Terminology is poor when describing these sort of things. There comes a point where you need to use the equations to describe what’s going.
You’re right, though. The apples (3D in space) are actually 4D apple-lines in space-time. General Relativity allows us to compute the shape of those 4D objects, based on their mass-energy.
Imagine two apples on a special rubber sheet with no friction, and on which there’s no point at which the bending caused by an object is completely canceled out. Your two apples may appear to be in completely separate depressions, but the area between them will be affected by both, and will be slightly lower than the rest, so they’ll start sliding towards each other.
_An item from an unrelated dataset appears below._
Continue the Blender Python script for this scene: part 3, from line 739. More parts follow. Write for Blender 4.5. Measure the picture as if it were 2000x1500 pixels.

Because the analogy is only correct if you do so. When you stick two apples on a waterbed, they only slide towards each other because of the Earth’s gravity pulling down on both of them, but when we’re talking about the sheet as the whole Universe, there isn’t any “external gravity” playing that role. That aspect of the rubber-sheet model doesn’t actually correspond to anything in the real world it’s trying to represent.
). The mass of objects has the effect of bending space around them so that the ‘straight’ lines close to that mass are actually bent, therefore an object which object passes within the region of said mass will travel along the ‘bent’ straight line and so be attracted towards the mass. I hope that is correct as I can picture all that.